Thursday, November 18, 2010

18-21 (ABC)

This reading made me think that this novel was not completed at the time of the author’s death. I won’t assume that Bulgakov didn’t intend to write of a magic cream that turns Margarita and her maid into witches who ride naked through the sky, but the story gets even weirder than it has before and seems to go nowhere. We have always said the symbolism of the sun and the moon is prevalent in The Master and Margarita, and I now see how powerful the moon can be. Near the end of her ride, Margarita passes “a pool of quivering electric lights” (260). She seems to have slipped on her broom and then righted herself, but by then the pool has disappeared.
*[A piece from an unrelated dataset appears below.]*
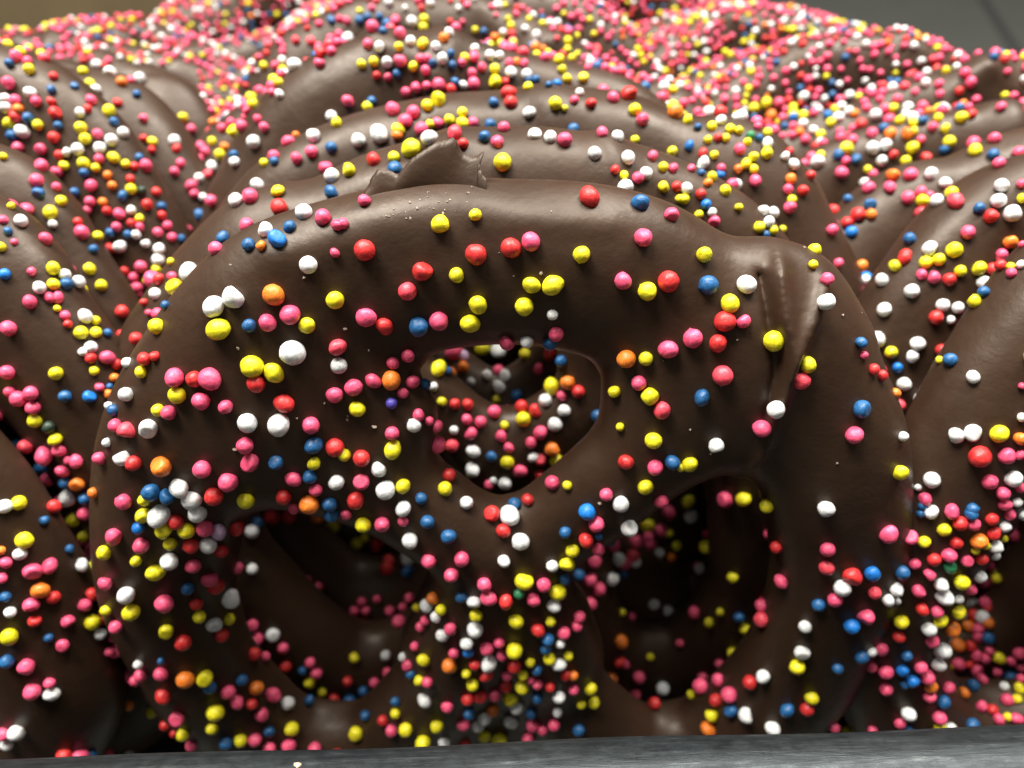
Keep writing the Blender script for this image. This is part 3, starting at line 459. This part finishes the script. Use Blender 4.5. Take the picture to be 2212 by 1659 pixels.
for (ox, oy), txt in TILES.items():
    for e in txt.replace('\n', '').split(';'):
        x, y, dpx, c = e.split(); X = (ox + float(x)*1280/2212)*2212/3840; Y = (oy + float(y)*1280/2212)*2212/3840
        d = ray(X, Y); d /= np.linalg.norm(d); h = cast(CAMP, d)
        if h is None: continue
        loc, nor, ob = h; z = (loc-CAMP) @ FWD; r = float(dpx)/3/2*z/FPX
        r = min(max(r, .038), .125) if z < 9 else min(max(r, .055), .105)
        cs = max(.4, -(nor @ d)); ctr = loc - d*(rng.uniform(.22, .50)*r/cs)
        if ob.name in by_name:
            by_name[ob.name]['spr'].append((ctr, r, c, True)); placed.append((ctr, r))
        elif ob.name.startswith('tray_floor') or ob.name.startswith('floor_plate'): loose.append((ctr, r, c))
# sprinkles of the coated faces that the transcription above does not cover: far rows, backs, gaps
class Hash:
    def __init__(s, c): s.c = c; s.d = {}
    def key(s, p): return tuple(np.floor(p/s.c).astype(int))
    def ok(s, p, r):
        k = s.key(p)
        for i in (-1, 0, 1):
            for j in (-1, 0, 1):
                for l in (-1, 0, 1):
                    for q, rq in s.d.get((k[0]+i, k[1]+j, k[2]+l), ()):
                        if (q-p) @ (q-p) < (.92*(r+rq))**2: return False
        return True
    def add(s, p, r): s.d.setdefault(s.key(p), []).append((p, r))
H = Hash(.24)
for c_, r_ in placed: H.add(c_, r_)
def thr(X):
    pts = [(0, 135), (420, 140), (450, 300), (560, 300), (640, 150), (1180, 150), (1500, 330), (1650, 300), (1900, 250), (2212, 250)]
    return float(np.interp(X, [p[0] for p in pts], [p[1] for p in pts]))
MIX = ['p']*38+['q']*9+['y']*19+['w']*17+['r']*15+['b']*8+['a']*2+['o']*4+['g']
MIXF = ['p']*34+['q']*8+['r']*15+['y']*23+['w']*21+['o']*5+['b']*9
surf = {}
def sampler(me):
    if me.name not in surf:
        n = len(me.polygons); V = np.empty(len(me.vertices)*3, dtype=np.float32); me.vertices.foreach_get('co', V); V = V.reshape(-1, 3)/CM
        Fi = np.empty(n*4, dtype=np.int32); me.loops.foreach_get('vertex_index', Fi); Fi = Fi.reshape(-1, 4)
        e1 = V[Fi[:, 2]]-V[Fi[:, 0]]; e2 = V[Fi[:, 3]]-V[Fi[:, 1]]; c = np.cross(e1, e2); A = np.linalg.norm(c, axis=1); surf[me.name] = (V[Fi].mean(1), c/(A[:, None]+1e-12), np.cumsum(A)/A.sum(), A.sum()/2)
    return surf[me.name]
for p in pretzels:
    C_, N_, cum, area_ = sampler(p['coat'].data)
    ph = rng.uniform(0, 6.28, 6); kf = rng.normal(0, 1.0, (6, 3))
    dens = {'C': 8, 'L': 11.0, 'R': 20.0, 'F': 30}[p['kind']] + max(0, p['a']-7.5)*12      # sprinkles per cm2 tried
    if p['v'] < 0: dens = 4
    n = int(area_*dens*1.3); pick = np.minimum(np.searchsorted(cum, rng.uniform(size=n)), len(cum)-1)
    Ml = p['M']
    W_ = (C_[pick] @ Ml) + p['O']; NW = N_[pick] @ (Ml/p['s'])
    for q in range(n):
        if N_[pick[q]][2] < -.45 and rng.random() < .8: continue            # few on the backs
        loc, nr, lp = W_[q], NW[q], C_[pick[q]]
        patch = sum(math.sin(kf[i] @ lp + ph[i]) for i in range(6))/3.5
        if rng.random() > (.42 if p['a'] < 9 else .42) + (.5 if p['a'] < 9 else .3)*patch + .035*(lp[0]**2): continue            # they gather towards the gaps between the rows
        X, Y, z = to_px(loc); infr = z > 1 and -40 < X < 2252 and -40 < Y < 1700
        r = float(np.clip(rng.normal(.077, .010), .05, .10))*float(np.interp(p['a'], [8, 12.5], [1, .70])); vis = False
        ctr = loc + nr*rng.uniform(.2, .5)*r
        if infr:
            d = ctr + nr*.1 - CAMP; h = cast(CAMP, d); vis = h is None or np.linalg.norm(h[0]-CAMP) > np.linalg.norm(d)-.03
            if not vis and p['a'] > 8.3 and rng.random() < .8: continue
            if vis and Y > thr(X) and rng.random() > .04: continue
        if not H.ok(ctr, r): continue
        H.add(ctr, r); p['spr'].append((ctr, r, (MIXF if p['a'] > 10 else MIX)[rng.integers(150) % len(MIXF if p['a'] > 10 else MIX)], bool(vis)))

# ------------------------------------------------------------------ link the sprinkles under their pretzels
n_ind = 0
def rand_rot(r_):
    q = r_.normal(size=4); q /= np.linalg.norm(q); return q
for p in pretzels:
    Ms = p['M'] / p['s']                                      # rows: unit axes
    def local(c): return (Ms @ (c - p['O'])) / p['s']
    L_ = p['spr']
    def size_px(t):
        z = (t[0]-CAMP) @ FWD
        vis = t[3]
        return (1 if vis else 0, t[1]/max(z, 1))
    L_.sort(key=size_px, reverse=True)
    solo = L_[:100] if p['kind'] != 'far' else L_[:100]
    rest = L_[len(solo):]
    front = p['v'] < 0
    for ctr, r, c, vis in solo:
        sub = 3 if r/((ctr-CAMP) @ FWD)*FPX > 12 else 2
        o = link('sprinkle', bead_mesh(sub, rng.integers(10), c), p['root'])
        o.rotation_mode = 'QUATERNION'; o.rotation_quaternion = rand_rot(rng); o.location = Vector(local(ctr)*CM); o.scale = (r*CM/p['s'],)*3
        n_ind += 1
    if rest:
        VV, FF, MI = [], [], []; off = 0; used = sorted({t[2] for t in rest})
        for ctr, r, c, vis in rest:
            sub = 3 if (vis and r/((ctr-CAMP) @ FWD)*FPX > 14) else 2
            V, F = BEAD[sub][rng.integers(10)]; q = rand_rot(rng)
            Rm = np.array(Matrix.Rotation(0, 3, 'X')) if False else np.array(__import__('mathutils').Quaternion(q).to_matrix())
            VV.append((V @ Rm.T)*r/p['s'] + local(ctr)); FF.append(F+off); off += len(V); MI.append(np.full(len(F), used.index(c)))
        me = mesh_np('sprinkles', np.concatenate(VV)*CM, np.concatenate(FF), [SM[c] for c in used], midx=np.concatenate(MI))
        o = link('sprinkles', me, p['root']); o['kind'] = 'stuff'
print('pretzels', len(pretzels), 'single sprinkles', n_ind, [round(float(min((v.co @ Vector(p['M'][:,2]))*100 for v in list(p['coat'].data.vertices)[::20])+p['O'][2]),2) for p in pretzels], 'all', sum(len(p['spr']) for p in pretzels), 'loose', len(loose))

ORD = ['first', 'second', 'third', 'fourth', 'fifth', 'sixth', 'seventh', 'eighth', 'ninth', 'tenth', 'eleventh']
cnt = {}
for p in pretzels:
    k = p['kind']; i = cnt.get(k, 0); cnt[k] = i+1
    if k == 'C': lab = ('big nearest chocolate pretzel facing front, its three holes showing, torn fin on its crest' if i == 0 else
                        'chocolate pretzel in the middle row, %s behind the big front one, crest showing' % ORD[i-1])
    elif k == 'L': lab = ('lowest, nearest chocolate pretzel of the left row, cut off by the picture edge' if i == 0 else
                          'sprinkled chocolate pretzel in the left row, %s counting from the front' % ORD[i])
    elif k == 'R': lab = ('nearest chocolate pretzel of the right row, thick sprinkles along its left side' if i == 0 else
                          'sprinkled chocolate pretzel in the right row, %s counting from the front' % ORD[i])
    else: lab = FARL[i]
    p['root']['label'] = lab


d = ray(642, 1652); d /= np.linalg.norm(d); h = cast(CAMP, d)
if h:
    V_, F_ = ico(2); r_ = np.random.default_rng(8); V_ = V_*r_.uniform(.7, 1.15, (len(V_), 1))*np.array([1, .8, .9])
    mc, pc = principled('baked_crumb'); pc.inputs['Base Color'].default_value = (.55, .38, .26, 1); pc.inputs['Roughness'].default_value = .8
    o = link('crumb', mesh_np('crumb', V_*.055*CM, F_, [mc], False)); o.location = Vector((h[0]+h[1]*.03))*CM
    o['category'] = 'crumb'; o['label'] = 'tiny beige crumb lying on the front rim of the tray'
Within just a few sentences Margarita is “alone with the moon” and “the moonlight washed over her body.” The fact that the body of lights was first described as a pool, that Margarita eventually reaches a pool and goes for a swim, and that the moonlight is described in a liquid-manner remind of Ivan Nikolayevich’s “baptism” when he randomly jumps in the Moskva River (57). If we are assuming that sunlight is good and moonlight evil, what does it mean for Margarita to baptized by evil? We know she has turned into a witch, literally, but when she helps to comfort the child left in the building she has ransacked, one must recognize that she retains some good qualities (259).